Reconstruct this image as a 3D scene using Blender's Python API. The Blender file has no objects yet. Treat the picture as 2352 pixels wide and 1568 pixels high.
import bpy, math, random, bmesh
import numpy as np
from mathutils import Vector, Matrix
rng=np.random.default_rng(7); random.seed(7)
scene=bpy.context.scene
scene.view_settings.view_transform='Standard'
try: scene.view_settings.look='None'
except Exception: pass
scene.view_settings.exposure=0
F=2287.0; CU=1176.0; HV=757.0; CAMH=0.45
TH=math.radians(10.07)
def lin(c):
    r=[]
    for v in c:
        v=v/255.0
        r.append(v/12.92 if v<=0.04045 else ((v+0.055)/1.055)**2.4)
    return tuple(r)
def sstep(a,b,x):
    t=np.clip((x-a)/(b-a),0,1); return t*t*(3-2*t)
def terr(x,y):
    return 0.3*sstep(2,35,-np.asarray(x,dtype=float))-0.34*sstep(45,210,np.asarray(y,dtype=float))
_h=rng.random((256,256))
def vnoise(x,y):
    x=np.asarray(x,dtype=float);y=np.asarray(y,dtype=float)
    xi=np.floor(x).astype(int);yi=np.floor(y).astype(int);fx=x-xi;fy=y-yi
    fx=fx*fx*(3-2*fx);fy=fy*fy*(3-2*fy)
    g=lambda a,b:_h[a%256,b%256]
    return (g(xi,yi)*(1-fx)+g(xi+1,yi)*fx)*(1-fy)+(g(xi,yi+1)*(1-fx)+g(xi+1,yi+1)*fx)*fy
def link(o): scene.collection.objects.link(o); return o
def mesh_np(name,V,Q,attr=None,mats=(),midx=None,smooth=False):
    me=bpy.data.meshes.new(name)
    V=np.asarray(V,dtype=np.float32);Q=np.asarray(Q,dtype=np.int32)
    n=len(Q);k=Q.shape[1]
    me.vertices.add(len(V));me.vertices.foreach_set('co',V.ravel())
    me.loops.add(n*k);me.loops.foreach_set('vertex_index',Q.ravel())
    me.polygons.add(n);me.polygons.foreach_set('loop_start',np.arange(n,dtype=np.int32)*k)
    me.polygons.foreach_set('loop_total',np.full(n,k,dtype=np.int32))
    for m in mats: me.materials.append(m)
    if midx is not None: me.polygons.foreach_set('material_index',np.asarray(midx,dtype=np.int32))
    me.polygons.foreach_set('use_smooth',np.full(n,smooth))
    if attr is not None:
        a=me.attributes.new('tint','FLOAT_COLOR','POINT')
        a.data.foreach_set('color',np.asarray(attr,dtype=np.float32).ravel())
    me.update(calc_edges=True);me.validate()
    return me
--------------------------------
● Instructions to follow
Every line above needs to be retyped exactly.

● Exercise result
Reconstruct this image as a 3D scene using Blender's Python API. The Blender file has no objects yet. Treat the picture as 2352 pixels wide and 1568 pixels high.
import bpy, math, random, bmesh
import numpy as np
from mathutils import Vector, Matrix
rng=np.random.default_rng(7); random.seed(7)
scene=bpy.context.scene
scene.view_settings.view_transform='Standard'
try: scene.view_settings.look='None'
except Exception: pass
scene.view_settings.exposure=0
F=2287.0; CU=1176.0; HV=757.0; CAMH=0.45
TH=math.radians(10.07)
def lin(c):
    r=[]
    for v in c:
        v=v/255.0
        r.append(v/12.92 if v<=0.04045 else ((v+0.055)/1.055)**2.4)
    return tuple(r)
def sstep(a,b,x):
    t=np.clip((x-a)/(b-a),0,1); return t*t*(3-2*t)
def terr(x,y):
    return 0.3*sstep(2,35,-np.asarray(x,dtype=float))-0.34*sstep(45,210,np.asarray(y,dtype=float))
_h=rng.random((256,256))
def vnoise(x,y):
    x=np.asarray(x,dtype=float);y=np.asarray(y,dtype=float)
    xi=np.floor(x).astype(int);yi=np.floor(y).astype(int);fx=x-xi;fy=y-yi
    fx=fx*fx*(3-2*fx);fy=fy*fy*(3-2*fy)
    g=lambda a,b:_h[a%256,b%256]
    return (g(xi,yi)*(1-fx)+g(xi+1,yi)*fx)*(1-fy)+(g(xi,yi+1)*(1-fx)+g(xi+1,yi+1)*fx)*fy
def link(o): scene.collection.objects.link(o); return o
def mesh_np(name,V,Q,attr=None,mats=(),midx=None,smooth=False):
    me=bpy.data.meshes.new(name)
    V=np.asarray(V,dtype=np.float32);Q=np.asarray(Q,dtype=np.int32)
    n=len(Q);k=Q.shape[1]
    me.vertices.add(len(V));me.vertices.foreach_set('co',V.ravel())
    me.loops.add(n*k);me.loops.foreach_set('vertex_index',Q.ravel())
    me.polygons.add(n);me.polygons.foreach_set('loop_start',np.arange(n,dtype=np.int32)*k)
    me.polygons.foreach_set('loop_total',np.full(n,k,dtype=np.int32))
    for m in mats: me.materials.append(m)
    if midx is not None: me.polygons.foreach_set('material_index',np.asarray(midx,dtype=np.int32))
    me.polygons.foreach_set('use_smooth',np.full(n,smooth))
    if attr is not None:
        a=me.attributes.new('tint','FLOAT_COLOR','POINT')
        a.data.foreach_set('color',np.asarray(attr,dtype=np.float32).ravel())
    me.update(calc_edges=True);me.validate()
    return me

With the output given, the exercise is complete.